高倉山
高倉山という名の山は多く、全国で50近くある。今回登ったのは新潟県南魚沼市にある標高1144mの高倉山で、八海山から阿寺山へ延びる枝尾根上の一ピーク。昭文社の地図に記載されている南山麓からのルート(中之峰新道)を登ってきました。
桐生を車で5時半頃出発。赤城山南麓のR353を関越道赤城ICに向かって走る。雲が低くたれこめて、ちょっと心配な天気。しかし、関越トンネルを抜けると雲は多いが青空ものぞく天気になる。

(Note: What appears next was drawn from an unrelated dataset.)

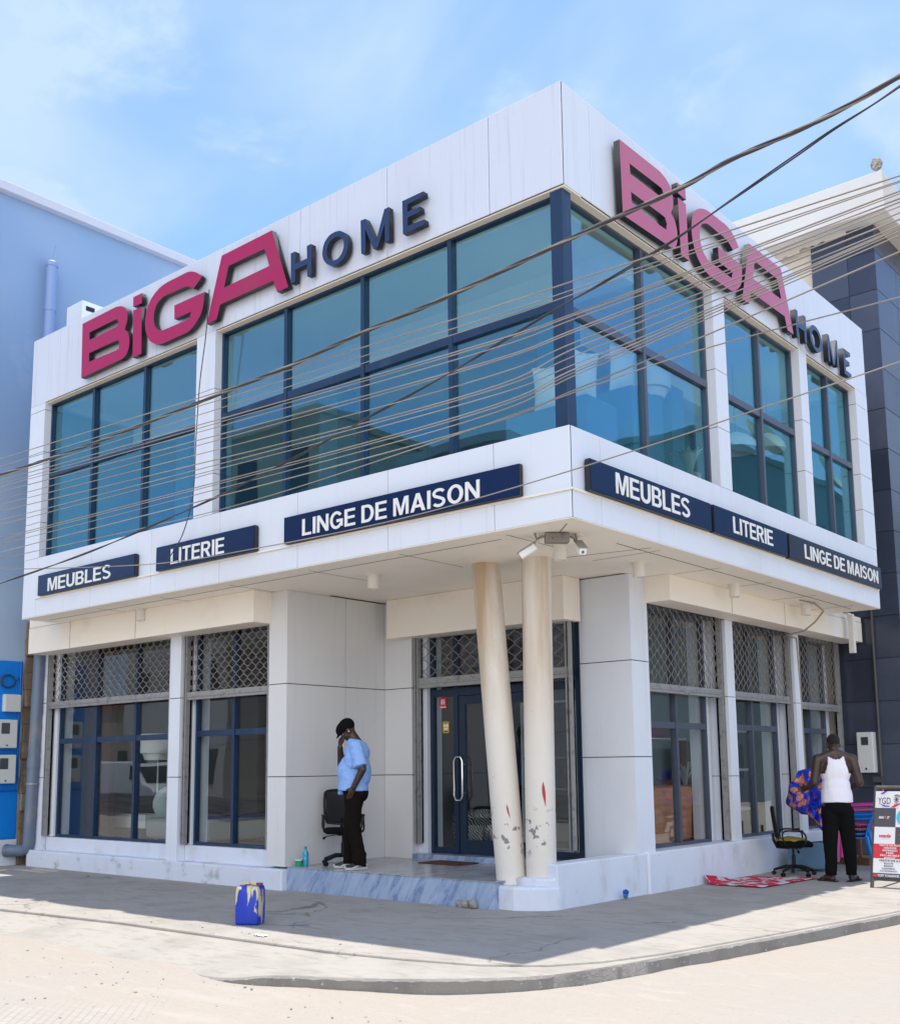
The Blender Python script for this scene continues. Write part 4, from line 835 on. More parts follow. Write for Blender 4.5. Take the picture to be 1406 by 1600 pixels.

関越道を六日町ICで降りて三国川(さぐりがわ)ダム方面に向かう。周囲の山々は新緑に包まれているが、谷筋には雪が残り、金城山の頂上付近の稜線はまだ真っ白だ。小川入口で左折して三国川をわたり、上越芸術村という看板から斜め左に入って、急な坂道を上がる。
上がったところは林間にコテージが散在する別荘地風の場所だが、廃屋が多く、放置されている雰囲気。荒れたコンクリ舗装の急坂を奥まで詰めると、「高倉山、中之峰新道、昭和57年9月開設、五十沢小学校・PTA」と記された立派な石碑のある登山口に着く。コゴミなどの山菜を採っている地元の人が数名いた。
石碑の前の小さな駐車スペースは塞がっていたので、少し下ったところに車を置いて歩き始める。しかし、実は登山道のすぐ左に平行して車道があり、もうちょっと上まで車で行けたのでした。まぁ、距離は大して変わりませんが。登山道はすぐに車道に合流。車道はすぐに終点になって、10数台分の駐車スペースがある。ここが現在の登山口らしい。
車道終点から本格的な登山道となり、雪解けの冷たい水がバンバン流れる小沢をすぐに渡って一合目の標識を見ると、根曲がりの樹林の中の小尾根の急登になる。5分登ると二合目。なんかずいぶん近いなぁ。さらに6分で三合目、続いて8分で四合目の標識を見る。この調子で行くと頂上まで1時間だ(注:そうはいかなかった)。少し盛りは過ぎた感じだが、イワウチワの花が多い登りが続く。
四合目を過ぎると、岩の上に瘤のように固まった根から数本の幹を伸ばした「入道ぶな」に出会う。看板があり、大入道「おまえの頭はどこにある」この先楽しみいろいろ、と書いてある。先は楽しみだが、大入道の台詞は想像するとちょっと怖い。
八合目あたりから登山道にも残雪が現れるが、一部なので問題なく通過。だんだん眺めが利くようになり、山頂へ続く急な稜線が見え始める。周囲の山腹の残雪と新緑のブナ林がきれいだ。振り返ると、しゃくなげ湖や三国川流域の山々の眺めが良い。
九合目を過ぎるとさらに急な灌木帯の登りとなる。ちょうど見頃のシャクナゲがあった。大きな群落ではないが、かたまって一斉に咲いているので、なかなかきれいだ。
急登を登りきり、痩せた稜線上の小さなピークをいくつか越えると、高倉山の頂上だ。三等三角点とポールの他は、山名標識も何もない狭い山頂だが、360度の展望が素晴らしい。
まず、八海山は遮るものがなく、乱杭歯のようなギザギザの稜線が指呼の間だ。その右には阿寺山がゆったりと白い稜線を広げている。阿寺山の左と右にちょっと顔をのぞかせているのは、駒ヶ岳と中ノ岳のようだ。阿寺山から右へは、兎岳、丹後山と利根川源流域の山々が並び、巻機山へと連なっている。双眼鏡で見ると、八海山の千本檜小屋や丹後山山頂の避難小屋も確認できた。今日、登っている人がいたら最高の展望でしょうねー。
誰もいない山頂でビール片手に展望を独占。青空がどんどん広がり、陽もさしてきて暖かい。コッヘルでお湯を沸かして、例によってもちスープの昼食にする。
山頂で1時間あまりのんびりしたあと、往路を滑らないように気をつけて下った。休憩も入れて往復4時間のちっさな山だが、新緑、残雪、展望といろいろ楽しみが詰まっていて大満足。充実した山行を山麓の畔地♨(500円)に入って締めくくり、帰途についた。